Nel 1925 sottoscrive il Manifesto degli intellettuali antifascisti di Benedetto Croce. Dal 1927 lavora come redattore presso l’editore Bemporad, a Firenze. Due anni dopo è chiamato a dirigere il Gabinetto scientifico letterario G. P. Vieusseux, da cui sarà espulso nel 1938. Nel frattempo collabora alla rivista Solaria, frequenta Carlo Emilio Gadda e Elio Vittorini, e scrive per quasi tutte le riviste letterarie del tempo. Nel 1948 si trasferisce a Milano: collaboratore del Corriere della sera, si occupa di critica letteraria e musicale, e scrive reportage culturali da vari Paesi, fra cui il Medio Oriente.
Riceve tre lauree ad honorem (a Milano nel 1961, a Cambridge nel 1967 e a Roma nel 1974), la nomina a senatore a vita nel 1967 e il premio Nobel per la Letteratura nel 1975.
Muore a Milano il 12 settembre 1981: è sepolto nel cimitero della chiesa di San Felice a Ema, a sud di Firenze, accanto alla moglie Drusilla. Le sue più importanti raccolte poetiche sono “Ossi di seppia” (pubblicata nel 1925), “Le occasioni” (1939) e “La bufera” (1956). Le ultime opere includono “Xenia”, pubblicata nel 1966 e dedicata alla moglie, “Satura” (1971), “Diario del 71 e 72”.

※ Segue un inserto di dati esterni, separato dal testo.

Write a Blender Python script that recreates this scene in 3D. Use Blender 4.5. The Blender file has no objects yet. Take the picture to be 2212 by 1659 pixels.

Montale si colloca nella linea più ortodossa dell’ermetismo, ossia di quella corrente poetica del Novecento caratterizzata da tre atteggiamenti fondamentali: la ricerca della parola pura, essenziale, scarnificata, libera da nessi logici e discorsivi, e nella quale possano liberamente vibrare anche le cose non dette; l’uso di immagini analogiche, ma con nessi equivoci e difficili da decifrare; l’attenzione per il tono della parola-suono considerata in se stessa, avulsa da sviluppi melodici.
Fedele a questa impostazione, la sua poesia esprime sensazioni piuttosto che sentimenti; una visione delle cose assorta e perplessa; ma anche una sofferta coscienza del mondo e della vita.